Tuesday, 18 February 2014

Gi’ em what they want

Eighteenth century creamware teapot

A few decades ago we tried our hand at antiques dealing. Those were the days when every leisure centre and church hall held an antiques fair at least once a month and they were usually full because people had seen lots of antiques on the telly.

We were nervous about our first fair because we weren’t sure what to expect on the dealer’s side of the stall. Would the other dealers turn out to be supercilious experts? Well we already knew that was unlikely because we’d been to so many as browsers and occasional buyers.

Our stall was next to a guy who just sold bric-a-brac, anything from vinyl records to toys to bits and pieces of tat nobody could possibly want. Except they did want it and he was busy all day.

“I just gi’ em what they want,” he said almost apologetically after running a doubtful eye over our stall.

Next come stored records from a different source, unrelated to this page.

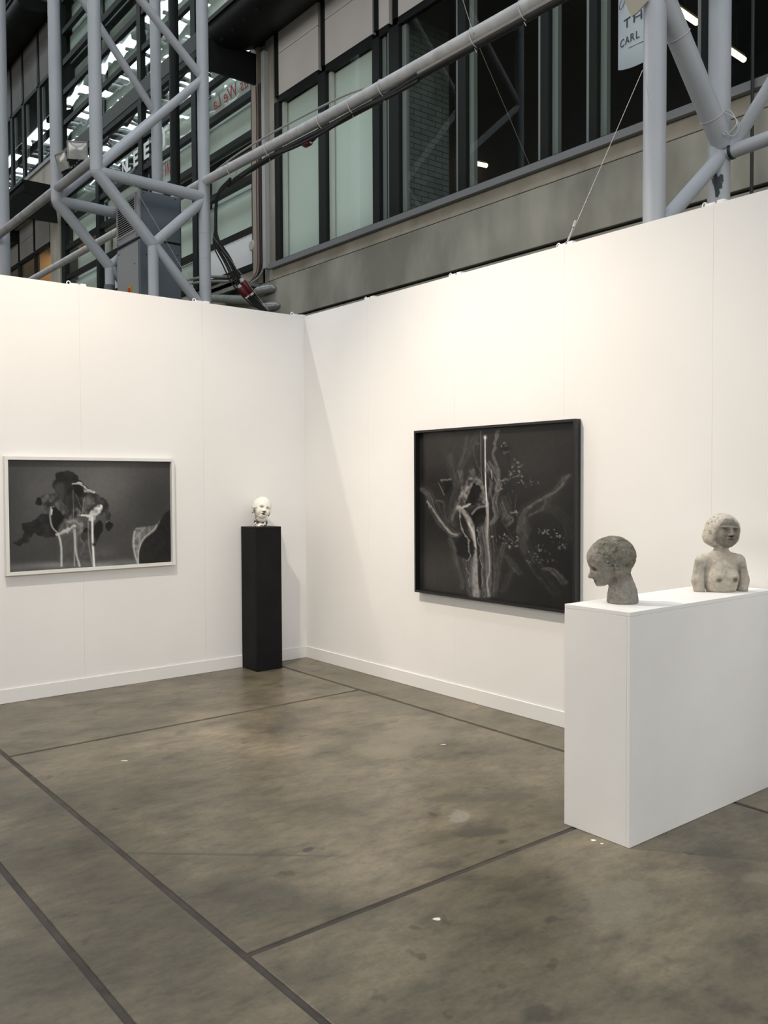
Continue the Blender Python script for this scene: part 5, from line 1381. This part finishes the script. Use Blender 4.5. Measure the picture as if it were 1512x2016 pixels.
def t_white(x, y, z):
    n = n3d(x, y, z, 42, 61); n2 = n3d(x, y, z, 120, 62, 3)
    hx, hy, hz = wspace(x, y, z)
    c = np.tile(np.array((.80, .78, .70))[None], (len(x), 1))
    face = np.clip(1.5 - np.sqrt((hy / .066) ** 2 + ((hz - .135) / .07) ** 2), 0, 1) * np.clip(hx / .02, 0, 1)
    neck = np.clip((.080 - z) / .006, 0, 1) * (1 - np.clip(face * 2.5, 0, 1))
    c = blend(c, (.045, .036, .026), neck * np.clip((n + .45 * n2 + .22) * 4, 0, 1) * .95)
    edge = np.clip((np.abs(hy) - .049 - (hx - .02) * .15 + .008 * n) / .006, 0, 1) * np.clip((.150 - hz) / .015, 0, 1)
    edge = np.maximum(edge, np.clip((.030 - hx) / .01, 0, 1) * np.clip((.115 - hz) / .01, 0, 1))
    c = blend(c, (.05, .04, .028), edge * np.clip((n2 + .5 * n + .35) * 3, 0, 1) * .92)
    cheek = np.clip((.118 - hz) / .03, 0, 1) * np.clip(-hy / .03, 0, 1) * face
    c = blend(c, (.45, .42, .35), cheek * .5)
    eye = np.clip(1.25 - np.sqrt(((np.abs(hy) - .028) / .019) ** 2 + ((hz - .154) / .010) ** 2), 0, 1) * np.clip((hx - .045) / .01, 0, 1)
    c = blend(c, (.12, .11, .075), eye * .85)
    mouth = np.clip(1.6 - np.sqrt((hy / .014) ** 2 + ((hz - .0965) / .0055) ** 2), 0, 1) * np.clip((hx - .045) / .01, 0, 1)
    nos = np.clip(1.5 - np.sqrt((hy / .014) ** 2 + ((hz - .1135) / .0075) ** 2), 0, 1) * np.clip((hx - .065) / .01, 0, 1)  # shading under the nose, painted into the vertex colour
    return blend(c, (.020, .015, .010), np.maximum(mouth, nos * .92))
M_GLAZE = attr_mat('white_glaze', 0.22, 0.5, coat=0.3)
to_cam2 = math.atan2(-6.538 + 0.15, -4.343 + 0.54)
sculpture('head_sculpture', f_white, (-.11, -.12, -.006), (.13, .12, .27), .0028, t_white, M_GLAZE, (-0.560, -0.160, 1.2035), to_cam2 + math.radians(4),
          'white glazed ceramic head with dark ragged neck on the black pedestal', 'sculpture')

# ================================================================== small marks on the floor
M_SPOT = mat('white_paint_spot', (0.75, 0.73, 0.68), 0.6)
def spot_disc(x, y, rx, ry, rz, label):
    n = 16; vs = []
    for zt in (0.0004, 0.0016):
        for k in range(n):
            a = 2 * math.pi * k / n; q = 1 + .12 * math.sin(3 * a + x * 9)
            vs.append((x + q * (rx * math.cos(a) * math.cos(rz) - ry * math.sin(a) * math.sin(rz)), y + q * (rx * math.cos(a) * math.sin(rz) + ry * math.sin(a) * math.cos(rz)), zt))
    mb = MB().add(vs, [tuple(range(n - 1, -1, -1)), tuple(range(n, 2 * n))] + [(k, (k + 1) % n, n + (k + 1) % n, n + k) for k in range(n)])
    thing('paint_spot', mb, M_SPOT, (x, y, 0), label, 'paint spot', 'white specks on the floor')
SP = [((-1.283, -4.174), .0115, .0095, 'larger white paint spot on the floor by the plinth corner'),
      ((-1.284, -4.219), .007, .006, 'smaller white paint spot next to the larger one by the plinth'),
      ((-2.435, -1.801), .020, .006, 'pale sliver on the floor left of centre'),
      ((-0.839, -2.727), .016, .006, 'small white scrap on the floor before the black picture'),
      ((-2.275, -4.252), .014, .010, 'pale ring-like fleck on the near floor')]
for (xy, rx, ry, lb) in SP: spot_disc(xy[0], xy[1], rx, ry, -0.7, lb)
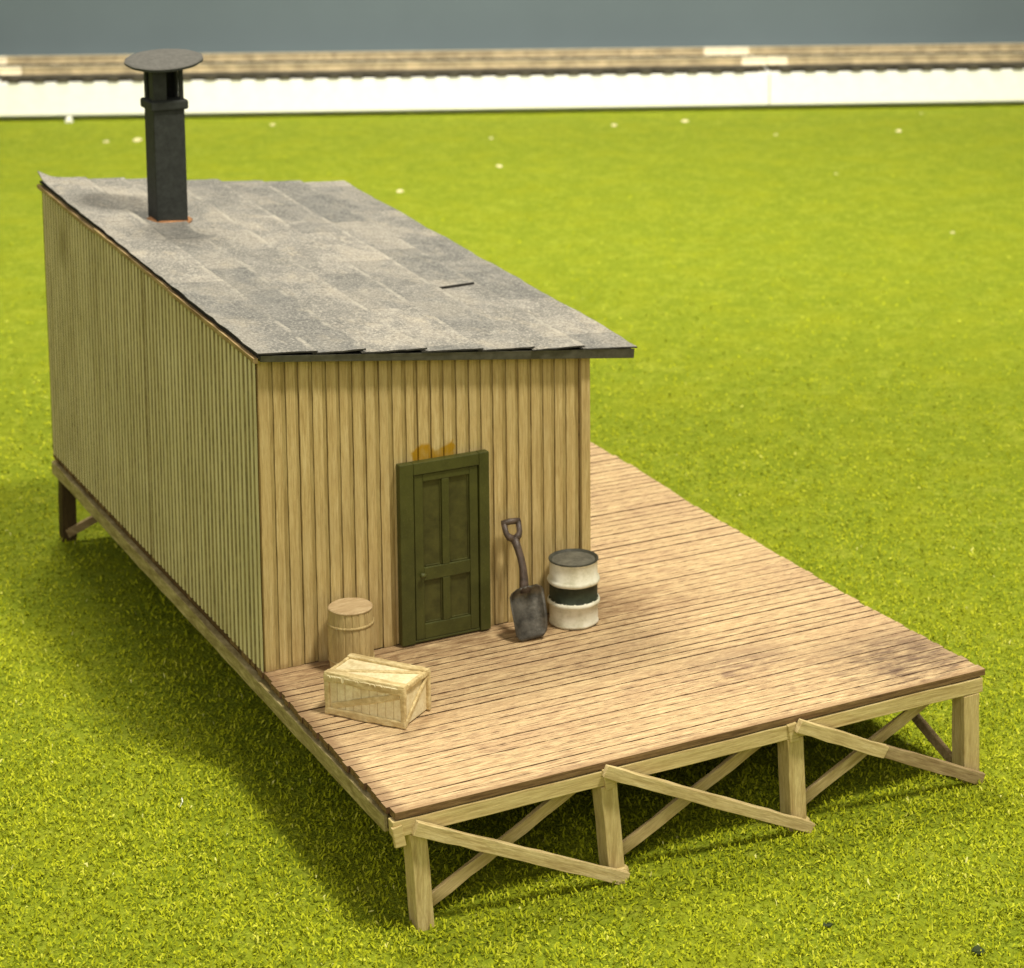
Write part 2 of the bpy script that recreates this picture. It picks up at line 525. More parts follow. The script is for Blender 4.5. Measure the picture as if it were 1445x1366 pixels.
# --- freight
CRL, CRM, CRD = (0.80, 0.68, 0.39), (0.64, 0.51, 0.26), (0.38, 0.27, 0.11)
M['crate'] = wood('crate_panels', (0.86, 0.78, 0.52), (0.80, 0.70, 0.44), (0.62, 0.50, 0.27), (5, 5, 5), blot=0.15).mat
M['crate_fr'] = wood('crate_battens', CRL, CRM, CRD, (3, 6, 6), blot=0.3).mat
M['keg'] = wood('keg_staves', (0.56, 0.44, 0.21), (0.46, 0.35, 0.16), (0.30, 0.21, 0.09), (8, 8, 1.2), blot=0.3).mat
M['keg_lid'] = wood('keg_lid', (0.60, 0.47, 0.28), (0.50, 0.37, 0.21), (0.36, 0.25, 0.13), (3, 14, 3), blot=0.2).mat
M['keg_gap'] = simple('stave_gap', (0.22, 0.14, 0.06), 0.9).mat

N = NT('drum_white', 0.6, 0.35)
n1 = N.noise(N.mapped((1, 1, 1)), 4, 5, 0.7)
n2 = N.noise(N.mapped((2, 2, 20)), 1, 4, 0.7)
c = N.ramp(n1, [(0.3, (0.50, 0.48, 0.34)), (0.5, (0.70, 0.68, 0.55)), (0.7, (0.82, 0.80, 0.69))])
c = N.mix(N.math('MULTIPLY', N.ramp(n2, [(0.6, 0.0), (0.72, 1.0)]), 0.35), c, (0.27, 0.25, 0.16))
N.color(c)
N.bump(n1, 0.2, 0.01)
M['dwhite'] = N.mat
M['dband'] = simple('drum_band', (0.026, 0.034, 0.02), 0.6, 0.3, 7).mat
M['dlid'] = simple('drum_lid', (0.125, 0.12, 0.095), 0.7, 0.3, 7, 0.4).mat
M['drim'] = simple('drum_rim', (0.055, 0.055, 0.042), 0.6, 0.3, 7, 0.3).mat
N = simple('shovel_blade', (0.12, 0.112, 0.095), 0.38, 0.5, 4, 0.6, 0.5)
N.b.inputs['Metallic'].default_value = 0.6
M['blade'] = N.mat
M['shaft'] = simple('shovel_shaft', (0.075, 0.052, 0.04), 0.45, 0.4, 8, 0.4, 0.5).mat

# --- background
M['foam'] = simple('white_foam', (0.86, 0.86, 0.82), 0.9, 0.03, 3, 0.3).mat
N = simple('rail_weathered', (0.42, 0.345, 0.21), 0.6, 0.3, 1.5, 0.2)
M['rail'] = N.mat
M['rail_bare'] = simple('rail_bare_joint', (0.86, 0.77, 0.58), 0.45, 0.06, 2, 0.1).mat
M['rail_top'] = simple('rail_head', (0.52, 0.45, 0.30), 0.4, 0.2, 2, 0.1).mat
M['sleeper'] = simple('sleeper_plastic', (0.055, 0.048, 0.035), 0.8, 0.4, 1.5, 0.2).mat
M['ballast'] = simple('roadbed', (0.055, 0.047, 0.03), 0.95, 0.35, 2.5, 0.5).mat
M['wallpaint'] = simple('backdrop_paint', (0.115, 0.15, 0.165), 0.85, 0.05, 0.08, 0.1).mat
M['table'] = simple('tabletop_board', (0.12, 0.12, 0.05), 0.9, 0.3, 2).mat
M['crumb'] = simple('pale_crumb', (0.80, 0.72, 0.42), 0.8, 0.15, 20).mat
M['crumbw'] = simple('white_crumb', (0.85, 0.85, 0.75), 0.8, 0.1, 20).mat
M['leaf'] = simple('dark_scrap', (0.03, 0.045, 0.01), 0.8, 0.4, 20).mat

# ------------------------------------------------------------------ setting
TA = Vector((11.72, 72.80, 0))           # the foam strip runs along this line
TD = Vector((0.9151, -0.4032, 0)).normalized()
TN = Vector((-TD.y, TD.x, 0))            # away from the camera
TROT = math.atan2(TD.y, TD.x)

mb = MB()
P = [TA + TD * -90 + TN * 7, TA + TD * 130 + TN * 7]
Q = [P[0] - TN * 140, P[1] - TN * 140]
mb.hexa([(Q[0].x, Q[0].y, GZ - 0.2), (Q[1].x, Q[1].y, GZ - 0.2), (P[1].x, P[1].y, GZ - 0.2), (P[0].x, P[0].y, GZ - 0.2),
         (Q[0].x, Q[0].y, GZ), (Q[1].x, Q[1].y, GZ), (P[1].x, P[1].y, GZ), (P[0].x, P[0].y, GZ)])
tag(mb.build('ground', M['turf']), kind='structure')
mb = MB()
T0, T1 = TA + TD * -95 - TN * 150, TA + TD * 135 + TN * 12
a, b_, c_, d_ = TA + TD * -95 - TN * 150, TA + TD * 135 - TN * 150, TA + TD * 135 + TN * 12, TA + TD * -95 + TN * 12
mb.hexa([(p.x, p.y, z) for z in (GZ - 1.2, GZ - 0.205) for p in (a, b_, c_, d_)])
tag(mb.build('tabletop', M['table']), kind='structure')
mb = MB()
a, b_ = TA + TD * -120 + TN * 7.0, TA + TD * 170 + TN * 7.0
c_, d_ = b_ + TN * 1, a + TN * 1
mb.hexa([(p.x, p.y, z) for z in (GZ - 0.2, 60) for p in (a, b_, c_, d_)])
tag(mb.build('backdrop', M['wallpaint']), kind='structure')


def tw(s, n, z):                       # along, back, height -> world
    p = TA + TD * s + TN * n
    return (p.x, p.y, z)


FT = -0.10                             # top of the foam strip
JOINT = 34.6                           # where the foam sheets and the rails meet
cuts = [(-60.0, JOINT), (JOINT + 0.04, 110.0)]
for i, (s0, s1) in enumerate(cuts):
    mb = MB()
    mb.hexa([tw(s0, .7, GZ + 0.01), tw(s1, .7, GZ + 0.01), tw(s1, 6.9, GZ + 0.01), tw(s0, 6.9, GZ + 0.01),
             tw(s0, .7, GZ + 0.24), tw(s1, .7, GZ + 0.24), tw(s1, 6.9, GZ + 0.24), tw(s0, 6.9, GZ + 0.24)])
    mb.hexa([tw(s0, 0, GZ + 0.245), tw(s1, 0, GZ + 0.245), tw(s1, 6.9, GZ + 0.245), tw(s0, 6.9, GZ + 0.245),
             tw(s0, 0, FT), tw(s1, 0, FT), tw(s1, 6.9, FT), tw(s0, 6.9, FT)])
    o = mb.build('foam_board', M['foam'], bevel=0.04)
    tag(o, ['white foam strip on the left of the joint, carrying the track along the grass edge',
            'white foam strip on the right of the joint, under the right end of the track'][i], 'foam board', 'white foam strips under the track')

# track sections
PITCH = 1.085
sl = MB()
sl.box(-0.24, 0.24, -0.12, 5.2, FT + 0.004, FT + 0.27)
sl_me = None


def rail_mb(s0, s1, n, bare0, bare1):
    r = MB()
    z0 = FT + 0.27
    pr = [(-0.22, 0.0), (-0.22, 0.06), (-0.06, 0.10), (-0.06, 0.34), (-0.13, 0.38), (-0.13, 0.48), (0.13, 0.48), (0.13, 0.38), (0.06, 0.34), (0.06, 0.10), (0.22, 0.06), (0.22, 0.0)]
    cutsr = [s0, s0 + bare0, s1 - bare1, s1]
    mt = [1, 0, 1]
    for k in range(3):
        a, b = cutsr[k], cutsr[k + 1]
        if b - a < 0.01:
            continue
        vs = [tw(a, n + p, z0 + q * 0.72) for p, q in pr] + [tw(b, n + p, z0 + q * 0.72) for p, q in pr]
        m = len(pr)
        for i in range(m):
            j = (i + 1) % m
            r.add([vs[i], vs[j], vs[m + j], vs[m + i]], [(0, 1, 2, 3)], mt[k] if mt[k] else (2 if i == 5 else 0))
        r.add(vs[:m], [tuple(range(m - 1, -1, -1))], mt[k])
        r.add(vs[m:], [tuple(range(m))], mt[k])
    return r


secs = [(-22.0, -0.1, 'leftmost length of weathered track, its bare rail end at the left edge'),
        (-0.07, JOINT, 'middle length of weathered track on the foam, behind the stovepipe'),
        (JOINT + 0.03, 71.0, 'right length of weathered track on the foam beyond the bare joint')]
for i, (s0, s1, lab) in enumerate(secs):
    t = thing('railway_track', lab, 'model track', tw((s0 + s1) / 2, 2.5, FT), group='lengths of track on the foam strip')
    for q, n in enumerate((0.95, 4.55)):
        off = -1.3 if q else 0.0        # the far joint sits a little further left
        a = s0 + (off if i > 0 else 0)
        b = s1 + (off if i < 2 else 0)
        rail_mb(a, b, n, 0.95 if i else 0, 1.15 if i < 2 else 0).build('rail', [M['rail'], M['rail_bare'], M['rail_top']], t)
    bd = MB()
    bd.hexa([tw(s0 + .1, 0.35, FT + 0.004), tw(s1 - .1, 0.35, FT + 0.004), tw(s1 - .1, 6.4, FT + 0.004), tw(s0 + .1, 6.4, FT + 0.004),
             tw(s0 + .1, 0.5, FT + 0.17), tw(s1 - .1, 0.5, FT + 0.17), tw(s1 - .1, 6.4, FT + 0.17), tw(s0 + .1, 6.4, FT + 0.17)])
    bd.build('roadbed', M['ballast'], t)
    wb_ = MB()
    for n0, n1 in ((0.02, 0.75), (4.45, 5.1)):
        wb_.hexa([tw(s0 + .5, n0, FT + 0.13), tw(s1 - .5, n0, FT + 0.13), tw(s1 - .5, n1, FT + 0.13), tw(s0 + .5, n1, FT + 0.13),
                  tw(s0 + .5, n0, FT + 0.262), tw(s1 - .5, n0, FT + 0.262), tw(s1 - .5, n1, FT + 0.262), tw(s0 + .5, n1, FT + 0.262)])
        wb_.build('sleeper_web', M['sleeper'], t)
        wb_ = MB()
    n_sl = int((s1 - s0 - 1.2) / PITCH)
    for k in range(n_sl + 1):
        s = s0 + 0.75 + k * PITCH
        if sl_me is None:
            so = sl.build('sleeper', M['sleeper'], bevel=0.02)
            sl_me = so.data
        else:
            so = so.copy()
            COL.objects.link(so)
        so.parent = t
        wp = Vector(tw(s + random.uniform(-.04, .04), 0, 0))
        so.location = wp - t.location
        so.rotation_euler = (0, 0, TROT + random.uniform(-.01, .01))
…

It was our first hard knock and a timely one too. It isn’t just a case of buying well, but of buying what people want at a price well below what they might be prepared to pay. It’s no good following your own tastes either – you have to buy what the market likes.

All this is obvious stuff and nothing we didn’t know at the time, but somehow it isn’t as easy to do as it sounds. I found it very difficult to put my interests and preferences to one side. It’s no good finding a piece of china with a rare mark if it just looks like a cruddy old teapot. To the market that’s what it is.

Cruddy old bits of china don’t sell unless there is something seriously special about them such as turning out to be early Ming. Even then it might be a fake and who can tell these days without expensive scientific tests?

It’s a strange and fickle market. For example, today you can buy good solid antique furniture for peanuts. Furniture which will easily last a hundred years.

But it isn’t as fashionable as junk from IKEA made from chipboard or lumpy furniture which looks as it was made by taking a chainsaw to some old railway sleepers. Or faux antique shabby chic which costs as much and is less well made than the real thing.

Gi’ em what they want – it's almost a philosophy.


Sackerson said...

If and when we move house that's where we're going to get our furniture, for the reasons you've given.

A K Haart said...

Sackers - good idea. Most of our furniture is from the inexpensive end of the antiques market.

Mark Wadsworth said...

I once helped out a girl friend at a flea market/jumble sale, she wasn't too keen on earning money, she just wanted shut of the stuff (her family had money coming out of its arse, frankly).

A punter picked up item X (I can't remember what it was) marked at DM 3 (this was pre-Euro days) which you would normally expect to pay DM 5 or even DM 10 for, and asked, slightly surprisedly "DM 3? Are you sure?"

"OK then, DM 2," she replied and sold it to them for DM 2.

I the irony of the situation to her afterwards and we had a good laugh about it. Or possibly a blazing row, I can 't remember.

Mark Wadsworth said...

missing word "explained"

Weekend Yachtsman said...

Yeah, customer are funny things.

My Mrs runs the village shop; much as we'd like to stock "nice" things, you have to stock what sells.

It's called the market, and we're in favour of it round here, generally, are we not?

Anonymous said...

I tried the market after retiring. Two things stick in my mind. A wise old trader said 'you pay for your experience in this game'. Another chap shipped good English furniture items to Poland where craftspersons did them up prior to reselling at massive profit in Frankfurt, Paris and Madrid. He had a colourful past and a good knowledge of import/export loopholes. A trade full of interesting but not entirely straight people.

Demetrius said...

Pray, what pottery is in the picture? Part of my family was in the Potteries long ago. When moving once finally sold off the vinyl records. Alas, I did not realise that one set was rare and now commands several hundred pounds. It still riles me.

A K Haart said...

Mark - we just send unwanted stuff to auction or the charity shop. Even a car boot is too much effort these days.

WY - yes, the fact that it's a market and you have to rely on your own knowledge and instincts is at least half the fun.

Roger - not entirely straight is about right. Yes, you do have to pay for your experience - and why not?

Demetrius - it's not easy to tell because factories copied each other, but the teapot probably comes from Leeds which was a major creamware centre in the eighteenth century.

However, it could have been Staffordshire or even Derbyshire. An expert could probably narrow it down, but it isn't an easy subject.